» Records to process:
— Start —

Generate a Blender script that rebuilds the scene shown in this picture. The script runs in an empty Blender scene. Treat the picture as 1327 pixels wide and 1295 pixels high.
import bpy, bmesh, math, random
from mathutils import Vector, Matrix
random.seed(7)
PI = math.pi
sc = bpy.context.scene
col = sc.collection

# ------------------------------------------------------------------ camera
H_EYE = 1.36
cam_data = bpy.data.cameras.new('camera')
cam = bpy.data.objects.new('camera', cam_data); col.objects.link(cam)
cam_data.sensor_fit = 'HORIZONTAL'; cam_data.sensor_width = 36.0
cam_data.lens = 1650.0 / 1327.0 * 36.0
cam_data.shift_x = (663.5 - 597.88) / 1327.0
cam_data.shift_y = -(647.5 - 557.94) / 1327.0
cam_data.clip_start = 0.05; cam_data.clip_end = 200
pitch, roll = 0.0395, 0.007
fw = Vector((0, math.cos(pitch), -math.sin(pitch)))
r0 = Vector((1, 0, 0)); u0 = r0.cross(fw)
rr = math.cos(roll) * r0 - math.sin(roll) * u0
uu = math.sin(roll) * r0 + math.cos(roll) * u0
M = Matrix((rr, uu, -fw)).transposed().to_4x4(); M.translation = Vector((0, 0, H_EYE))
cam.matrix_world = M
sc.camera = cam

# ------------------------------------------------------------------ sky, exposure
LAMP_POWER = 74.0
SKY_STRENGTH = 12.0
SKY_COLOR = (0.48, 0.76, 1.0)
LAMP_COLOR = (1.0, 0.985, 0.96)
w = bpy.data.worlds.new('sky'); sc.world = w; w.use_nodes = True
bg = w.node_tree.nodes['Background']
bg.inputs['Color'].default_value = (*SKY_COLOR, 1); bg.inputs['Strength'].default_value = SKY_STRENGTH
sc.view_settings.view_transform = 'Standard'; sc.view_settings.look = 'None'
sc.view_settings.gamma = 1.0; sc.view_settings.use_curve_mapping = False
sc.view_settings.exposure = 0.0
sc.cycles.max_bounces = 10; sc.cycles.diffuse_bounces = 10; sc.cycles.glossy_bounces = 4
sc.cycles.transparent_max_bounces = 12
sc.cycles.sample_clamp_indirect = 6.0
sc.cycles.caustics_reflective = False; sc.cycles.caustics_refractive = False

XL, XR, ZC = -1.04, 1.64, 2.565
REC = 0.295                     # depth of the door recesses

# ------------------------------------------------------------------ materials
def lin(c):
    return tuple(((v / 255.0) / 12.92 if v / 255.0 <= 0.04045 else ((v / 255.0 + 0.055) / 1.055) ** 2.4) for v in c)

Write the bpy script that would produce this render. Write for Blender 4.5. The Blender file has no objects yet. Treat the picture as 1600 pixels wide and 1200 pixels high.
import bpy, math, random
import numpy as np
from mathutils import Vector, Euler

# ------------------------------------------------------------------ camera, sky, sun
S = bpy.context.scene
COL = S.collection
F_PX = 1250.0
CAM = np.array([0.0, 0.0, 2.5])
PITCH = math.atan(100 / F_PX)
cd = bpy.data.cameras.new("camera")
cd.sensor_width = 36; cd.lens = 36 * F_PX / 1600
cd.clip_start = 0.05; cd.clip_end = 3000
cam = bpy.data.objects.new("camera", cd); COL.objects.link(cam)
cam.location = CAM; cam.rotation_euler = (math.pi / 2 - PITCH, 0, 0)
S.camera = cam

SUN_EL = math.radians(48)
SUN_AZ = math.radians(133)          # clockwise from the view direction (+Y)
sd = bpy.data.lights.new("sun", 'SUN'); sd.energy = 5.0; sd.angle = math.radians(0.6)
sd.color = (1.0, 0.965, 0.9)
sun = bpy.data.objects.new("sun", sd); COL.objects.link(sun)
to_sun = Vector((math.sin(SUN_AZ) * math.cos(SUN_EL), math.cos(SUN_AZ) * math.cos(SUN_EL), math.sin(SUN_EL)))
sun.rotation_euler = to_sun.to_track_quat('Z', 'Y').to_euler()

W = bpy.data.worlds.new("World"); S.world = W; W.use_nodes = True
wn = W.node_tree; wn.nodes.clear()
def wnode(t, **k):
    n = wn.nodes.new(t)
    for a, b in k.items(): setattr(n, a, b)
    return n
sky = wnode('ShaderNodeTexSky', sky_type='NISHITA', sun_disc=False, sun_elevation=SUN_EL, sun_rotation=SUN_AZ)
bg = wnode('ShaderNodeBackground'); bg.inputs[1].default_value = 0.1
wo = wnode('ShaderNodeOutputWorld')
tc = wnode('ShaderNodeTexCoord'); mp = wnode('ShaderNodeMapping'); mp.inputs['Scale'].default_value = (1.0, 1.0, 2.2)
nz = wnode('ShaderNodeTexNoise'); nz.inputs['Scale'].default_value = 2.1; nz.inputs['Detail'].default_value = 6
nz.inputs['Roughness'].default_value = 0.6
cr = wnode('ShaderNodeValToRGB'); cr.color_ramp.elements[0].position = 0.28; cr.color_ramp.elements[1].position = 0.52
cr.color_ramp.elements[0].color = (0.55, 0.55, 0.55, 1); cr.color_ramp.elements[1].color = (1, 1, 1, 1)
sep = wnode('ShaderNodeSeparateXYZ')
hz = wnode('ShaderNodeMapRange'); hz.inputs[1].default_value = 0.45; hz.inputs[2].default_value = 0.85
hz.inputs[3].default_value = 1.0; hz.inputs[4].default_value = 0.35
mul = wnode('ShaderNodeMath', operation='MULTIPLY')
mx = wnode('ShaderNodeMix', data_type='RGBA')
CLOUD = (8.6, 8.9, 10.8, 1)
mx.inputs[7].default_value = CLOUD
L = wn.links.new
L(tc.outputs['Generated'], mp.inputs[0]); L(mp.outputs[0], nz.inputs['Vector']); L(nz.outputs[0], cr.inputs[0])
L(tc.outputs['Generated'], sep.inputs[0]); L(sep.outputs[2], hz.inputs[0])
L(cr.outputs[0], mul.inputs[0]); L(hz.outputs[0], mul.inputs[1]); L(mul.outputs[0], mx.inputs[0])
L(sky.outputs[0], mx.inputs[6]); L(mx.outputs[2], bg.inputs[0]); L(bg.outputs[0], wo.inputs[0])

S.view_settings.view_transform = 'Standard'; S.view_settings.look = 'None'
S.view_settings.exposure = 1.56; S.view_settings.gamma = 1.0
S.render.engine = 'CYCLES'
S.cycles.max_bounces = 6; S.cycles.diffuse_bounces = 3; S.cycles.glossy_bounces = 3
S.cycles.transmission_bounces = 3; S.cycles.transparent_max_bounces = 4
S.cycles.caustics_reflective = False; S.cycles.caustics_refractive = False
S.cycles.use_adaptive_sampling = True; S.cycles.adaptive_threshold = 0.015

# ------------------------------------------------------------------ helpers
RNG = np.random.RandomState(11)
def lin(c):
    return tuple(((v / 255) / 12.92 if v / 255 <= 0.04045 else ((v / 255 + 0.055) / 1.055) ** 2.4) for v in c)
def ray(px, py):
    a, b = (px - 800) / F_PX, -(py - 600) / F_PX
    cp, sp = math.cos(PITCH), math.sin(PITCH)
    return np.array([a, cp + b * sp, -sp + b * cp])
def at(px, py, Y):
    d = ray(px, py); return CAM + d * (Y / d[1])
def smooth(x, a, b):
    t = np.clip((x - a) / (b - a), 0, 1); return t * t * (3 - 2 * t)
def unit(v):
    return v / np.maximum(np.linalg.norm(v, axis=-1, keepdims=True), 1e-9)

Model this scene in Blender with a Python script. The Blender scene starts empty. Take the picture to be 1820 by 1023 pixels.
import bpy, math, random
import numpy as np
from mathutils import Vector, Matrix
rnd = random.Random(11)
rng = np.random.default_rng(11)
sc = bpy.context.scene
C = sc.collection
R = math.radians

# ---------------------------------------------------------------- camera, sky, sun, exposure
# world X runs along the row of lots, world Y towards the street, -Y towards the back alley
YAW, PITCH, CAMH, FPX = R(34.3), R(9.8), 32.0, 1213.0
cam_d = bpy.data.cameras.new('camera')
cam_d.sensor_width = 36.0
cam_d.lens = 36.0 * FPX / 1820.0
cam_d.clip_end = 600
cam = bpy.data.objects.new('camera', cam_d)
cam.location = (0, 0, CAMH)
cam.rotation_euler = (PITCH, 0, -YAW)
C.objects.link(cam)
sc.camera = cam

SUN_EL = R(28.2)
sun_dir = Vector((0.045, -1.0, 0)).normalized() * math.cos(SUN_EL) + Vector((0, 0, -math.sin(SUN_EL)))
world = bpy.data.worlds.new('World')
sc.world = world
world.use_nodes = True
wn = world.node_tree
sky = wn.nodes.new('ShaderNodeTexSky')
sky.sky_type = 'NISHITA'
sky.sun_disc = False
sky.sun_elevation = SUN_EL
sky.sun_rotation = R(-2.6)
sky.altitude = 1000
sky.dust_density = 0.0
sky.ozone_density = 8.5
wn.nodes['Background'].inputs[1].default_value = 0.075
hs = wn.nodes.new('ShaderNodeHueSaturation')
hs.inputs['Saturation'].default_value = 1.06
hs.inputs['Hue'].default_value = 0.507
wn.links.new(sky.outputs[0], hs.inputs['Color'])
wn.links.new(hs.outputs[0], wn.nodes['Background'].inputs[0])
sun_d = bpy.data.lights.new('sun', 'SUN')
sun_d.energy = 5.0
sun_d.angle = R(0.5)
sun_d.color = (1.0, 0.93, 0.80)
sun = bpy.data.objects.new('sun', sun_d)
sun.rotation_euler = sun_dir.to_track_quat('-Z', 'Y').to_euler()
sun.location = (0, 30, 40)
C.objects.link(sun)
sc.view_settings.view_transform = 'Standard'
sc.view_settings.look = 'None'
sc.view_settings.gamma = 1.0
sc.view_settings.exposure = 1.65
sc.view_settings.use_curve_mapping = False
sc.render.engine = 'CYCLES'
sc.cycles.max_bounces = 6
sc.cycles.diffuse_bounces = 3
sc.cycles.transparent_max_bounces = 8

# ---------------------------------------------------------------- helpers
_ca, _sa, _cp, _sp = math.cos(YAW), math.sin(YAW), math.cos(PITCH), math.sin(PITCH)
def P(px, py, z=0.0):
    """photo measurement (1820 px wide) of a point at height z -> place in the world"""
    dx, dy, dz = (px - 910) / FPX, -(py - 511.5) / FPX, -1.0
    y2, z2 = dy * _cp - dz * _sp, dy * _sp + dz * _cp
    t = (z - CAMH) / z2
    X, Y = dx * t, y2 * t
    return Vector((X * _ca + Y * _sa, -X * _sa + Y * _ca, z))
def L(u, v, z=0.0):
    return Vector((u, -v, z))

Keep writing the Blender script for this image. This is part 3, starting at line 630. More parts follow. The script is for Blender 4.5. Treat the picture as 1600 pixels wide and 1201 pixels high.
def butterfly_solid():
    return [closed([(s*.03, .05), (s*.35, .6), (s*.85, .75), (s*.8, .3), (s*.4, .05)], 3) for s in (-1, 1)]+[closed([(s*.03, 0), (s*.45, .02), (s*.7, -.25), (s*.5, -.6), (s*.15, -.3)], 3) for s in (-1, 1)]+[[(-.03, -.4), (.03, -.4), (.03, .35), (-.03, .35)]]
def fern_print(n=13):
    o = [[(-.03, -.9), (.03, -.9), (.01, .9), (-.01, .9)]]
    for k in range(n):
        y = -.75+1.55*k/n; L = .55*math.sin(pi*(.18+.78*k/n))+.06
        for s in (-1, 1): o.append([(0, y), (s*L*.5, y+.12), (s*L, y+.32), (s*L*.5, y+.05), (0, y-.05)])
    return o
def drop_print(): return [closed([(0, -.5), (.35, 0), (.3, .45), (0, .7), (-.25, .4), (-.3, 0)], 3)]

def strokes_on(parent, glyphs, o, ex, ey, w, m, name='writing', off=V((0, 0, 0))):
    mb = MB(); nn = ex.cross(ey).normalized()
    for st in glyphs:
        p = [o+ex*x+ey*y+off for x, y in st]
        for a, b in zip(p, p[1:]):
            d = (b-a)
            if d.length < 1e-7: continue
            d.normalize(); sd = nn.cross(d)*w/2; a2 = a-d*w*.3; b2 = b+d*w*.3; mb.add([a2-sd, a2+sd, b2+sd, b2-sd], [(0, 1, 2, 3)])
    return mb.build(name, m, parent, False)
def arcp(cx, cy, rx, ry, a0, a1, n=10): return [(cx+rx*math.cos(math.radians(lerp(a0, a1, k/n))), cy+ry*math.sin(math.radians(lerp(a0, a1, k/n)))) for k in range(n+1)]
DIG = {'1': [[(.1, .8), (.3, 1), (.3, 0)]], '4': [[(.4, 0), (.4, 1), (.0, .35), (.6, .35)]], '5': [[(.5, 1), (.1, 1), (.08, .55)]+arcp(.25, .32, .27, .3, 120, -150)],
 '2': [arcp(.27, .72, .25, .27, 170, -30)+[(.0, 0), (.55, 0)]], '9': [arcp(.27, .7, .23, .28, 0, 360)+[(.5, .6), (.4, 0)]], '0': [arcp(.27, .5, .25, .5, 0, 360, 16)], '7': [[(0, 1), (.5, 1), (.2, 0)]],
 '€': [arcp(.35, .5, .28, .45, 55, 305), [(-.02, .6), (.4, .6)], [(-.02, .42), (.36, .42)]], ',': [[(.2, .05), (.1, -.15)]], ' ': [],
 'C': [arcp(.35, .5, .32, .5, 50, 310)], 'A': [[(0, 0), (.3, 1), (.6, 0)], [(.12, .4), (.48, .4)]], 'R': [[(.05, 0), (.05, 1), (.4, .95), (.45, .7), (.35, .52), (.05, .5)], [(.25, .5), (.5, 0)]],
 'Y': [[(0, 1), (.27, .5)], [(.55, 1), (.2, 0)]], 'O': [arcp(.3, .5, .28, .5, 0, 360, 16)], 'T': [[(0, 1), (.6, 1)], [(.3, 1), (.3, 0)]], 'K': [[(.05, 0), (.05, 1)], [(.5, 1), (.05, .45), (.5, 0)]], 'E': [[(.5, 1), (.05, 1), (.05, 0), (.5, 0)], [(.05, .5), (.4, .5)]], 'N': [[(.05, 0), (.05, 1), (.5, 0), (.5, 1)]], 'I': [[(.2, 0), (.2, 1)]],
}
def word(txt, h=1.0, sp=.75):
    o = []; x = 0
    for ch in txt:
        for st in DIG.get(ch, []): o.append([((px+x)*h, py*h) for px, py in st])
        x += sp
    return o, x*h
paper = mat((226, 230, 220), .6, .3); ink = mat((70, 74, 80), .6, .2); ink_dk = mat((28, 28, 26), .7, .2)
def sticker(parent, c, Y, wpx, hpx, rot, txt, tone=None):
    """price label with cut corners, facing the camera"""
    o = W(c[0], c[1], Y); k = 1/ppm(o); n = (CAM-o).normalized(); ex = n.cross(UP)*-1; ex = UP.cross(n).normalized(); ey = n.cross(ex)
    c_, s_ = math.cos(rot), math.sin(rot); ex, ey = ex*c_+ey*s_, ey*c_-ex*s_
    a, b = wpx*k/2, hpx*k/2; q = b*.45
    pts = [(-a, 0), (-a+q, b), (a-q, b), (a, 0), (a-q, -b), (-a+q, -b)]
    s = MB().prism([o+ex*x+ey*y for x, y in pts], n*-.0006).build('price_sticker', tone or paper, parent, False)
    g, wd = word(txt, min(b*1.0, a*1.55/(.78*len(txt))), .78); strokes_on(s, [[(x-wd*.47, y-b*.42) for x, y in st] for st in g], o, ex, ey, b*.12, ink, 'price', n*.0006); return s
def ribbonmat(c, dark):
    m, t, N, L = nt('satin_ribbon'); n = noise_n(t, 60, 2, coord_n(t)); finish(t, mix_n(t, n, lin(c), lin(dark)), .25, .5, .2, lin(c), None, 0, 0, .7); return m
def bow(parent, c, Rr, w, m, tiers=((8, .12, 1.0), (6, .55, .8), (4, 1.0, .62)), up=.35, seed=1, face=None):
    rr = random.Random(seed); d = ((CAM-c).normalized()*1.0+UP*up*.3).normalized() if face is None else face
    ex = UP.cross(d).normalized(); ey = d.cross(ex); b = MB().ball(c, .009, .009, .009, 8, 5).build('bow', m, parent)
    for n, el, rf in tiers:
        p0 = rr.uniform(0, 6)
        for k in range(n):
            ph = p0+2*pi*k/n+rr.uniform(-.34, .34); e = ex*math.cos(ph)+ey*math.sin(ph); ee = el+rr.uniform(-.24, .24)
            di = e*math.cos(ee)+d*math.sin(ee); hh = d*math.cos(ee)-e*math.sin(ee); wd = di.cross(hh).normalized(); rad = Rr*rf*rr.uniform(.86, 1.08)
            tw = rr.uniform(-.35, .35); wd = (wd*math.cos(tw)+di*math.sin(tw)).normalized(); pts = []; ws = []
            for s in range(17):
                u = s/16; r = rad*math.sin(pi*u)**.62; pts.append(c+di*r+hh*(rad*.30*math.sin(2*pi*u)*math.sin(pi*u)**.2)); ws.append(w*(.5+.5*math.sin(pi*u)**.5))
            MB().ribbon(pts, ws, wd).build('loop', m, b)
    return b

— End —

» What to produce: Your task is to print the lines from the one containing "Model this scene" through the one containing "R = math.radians", exactly and with nothing added.

» Response below:
Model this scene in Blender with a Python script. The Blender scene starts empty. Take the picture to be 1820 by 1023 pixels.
import bpy, math, random
import numpy as np
from mathutils import Vector, Matrix
rnd = random.Random(11)
rng = np.random.default_rng(11)
sc = bpy.context.scene
C = sc.collection
R = math.radians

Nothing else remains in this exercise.